• [SHORT EXERCISE]: Quote every line of the data below as it stands, omitting pictures.

• • • •

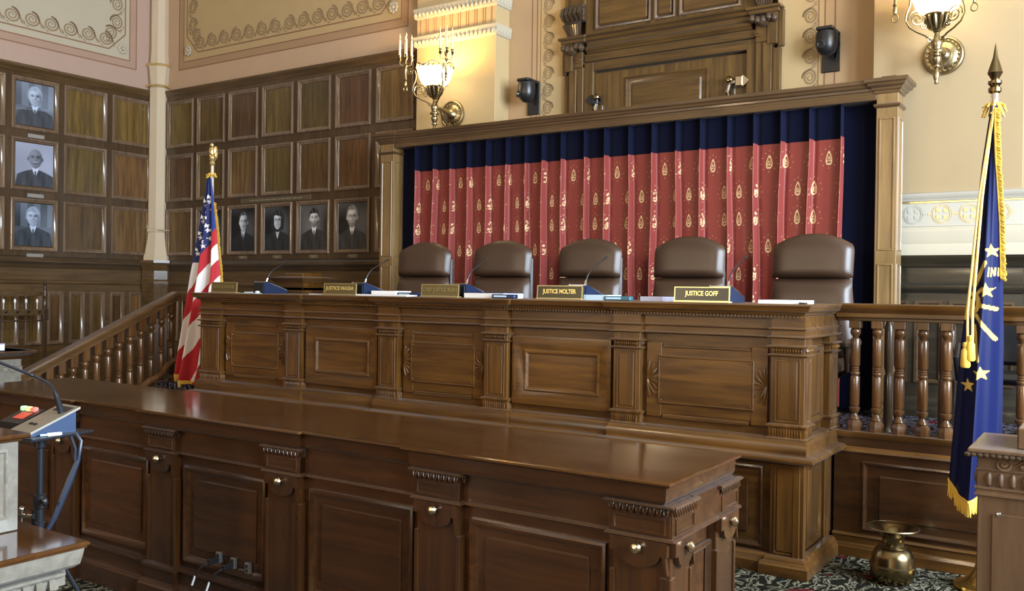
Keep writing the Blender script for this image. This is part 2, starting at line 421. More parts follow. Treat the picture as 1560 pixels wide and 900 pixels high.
# scroll ornament (a flat stencilled spiral wave) used along the painted borders
def scroll_mesh(name, sx, sz, m, flip=1):
    mb = MB(); pts = []
    for i in range(31):
        t = i/30; a = t*2.35*2*PI; r = .40*(1-t*.86)
        pts.append((flip*r*math.cos(a+PI*.5), r*math.sin(a+PI*.5)))
    pts = [(-flip*.52, -.36), (-flip*.40, -.05), (-flip*.22, .30)] + pts
    wd = [.02, .04, .05]+[.05-.03*i/30 for i in range(31)]
    L_, R_ = [], []
    for i, p in enumerate(pts):
        a = Vector(pts[max(i-1, 0)]); c = Vector(pts[min(i+1, len(pts)-1)]); d = (c-a).normalized(); n = Vector((d.y, -d.x))
        L_.append((p[0]-n.x*wd[i], p[1]-n.y*wd[i])); R_.append((p[0]+n.x*wd[i], p[1]+n.y*wd[i]))
    vs = [(x*sx, -.004, z*sz) for q in zip(L_, R_) for x, z in q]
    mb.add(vs, [(2*i, 2*i+1, 2*i+3, 2*i+2) for i in range(len(pts)-1)])
    b0 = [(flip*.28, -.40), (flip*.40, -.30), (flip*.46, -.12), (flip*.34, -.22)]
    mb.add([(x*sx, -.004, z*sz) for x, z in b0], [(0, 1, 2, 3)])
    b0 = [(flip*.10, -.46), (flip*.28, -.42), (flip*.20, -.36)]
    mb.add([(x*sx, -.004, z*sz) for x, z in b0], [(0, 1, 2)])
    return mesh_of(name, mb, m, smooth=None)
scroll_l = scroll_mesh('scroll_ornament', .26, .24, stencil, 1)
scroll_r = scroll_mesh('scroll_ornament_mirrored', .26, .24, stencil, -1)
ros = MB()
for k in range(8):
    a = 2*PI*k/8; ros.ball((.05*math.cos(a), -.012, .05*math.sin(a)), (.026, .014, .026), 6, 4)
ros.ball((0, -.016, 0), (.026, .02, .026), 8, 5)
rosette = mesh_of('rosette', ros, pale_cream)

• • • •

• [OUTPUT FOR THIS TASK]:
Keep writing the Blender script for this image. This is part 2, starting at line 421. More parts follow. Treat the picture as 1560 pixels wide and 900 pixels high.
# scroll ornament (a flat stencilled spiral wave) used along the painted borders
def scroll_mesh(name, sx, sz, m, flip=1):
    mb = MB(); pts = []
    for i in range(31):
        t = i/30; a = t*2.35*2*PI; r = .40*(1-t*.86)
        pts.append((flip*r*math.cos(a+PI*.5), r*math.sin(a+PI*.5)))
    pts = [(-flip*.52, -.36), (-flip*.40, -.05), (-flip*.22, .30)] + pts
    wd = [.02, .04, .05]+[.05-.03*i/30 for i in range(31)]
    L_, R_ = [], []
    for i, p in enumerate(pts):
        a = Vector(pts[max(i-1, 0)]); c = Vector(pts[min(i+1, len(pts)-1)]); d = (c-a).normalized(); n = Vector((d.y, -d.x))
        L_.append((p[0]-n.x*wd[i], p[1]-n.y*wd[i])); R_.append((p[0]+n.x*wd[i], p[1]+n.y*wd[i]))
    vs = [(x*sx, -.004, z*sz) for q in zip(L_, R_) for x, z in q]
    mb.add(vs, [(2*i, 2*i+1, 2*i+3, 2*i+2) for i in range(len(pts)-1)])
    b0 = [(flip*.28, -.40), (flip*.40, -.30), (flip*.46, -.12), (flip*.34, -.22)]
    mb.add([(x*sx, -.004, z*sz) for x, z in b0], [(0, 1, 2, 3)])
    b0 = [(flip*.10, -.46), (flip*.28, -.42), (flip*.20, -.36)]
    mb.add([(x*sx, -.004, z*sz) for x, z in b0], [(0, 1, 2)])
    return mesh_of(name, mb, m, smooth=None)
scroll_l = scroll_mesh('scroll_ornament', .26, .24, stencil, 1)
scroll_r = scroll_mesh('scroll_ornament_mirrored', .26, .24, stencil, -1)
ros = MB()
for k in range(8):
    a = 2*PI*k/8; ros.ball((.05*math.cos(a), -.012, .05*math.sin(a)), (.026, .014, .026), 6, 4)
ros.ball((0, -.016, 0), (.026, .02, .026), 8, 5)
rosette = mesh_of('rosette', ros, pale_cream)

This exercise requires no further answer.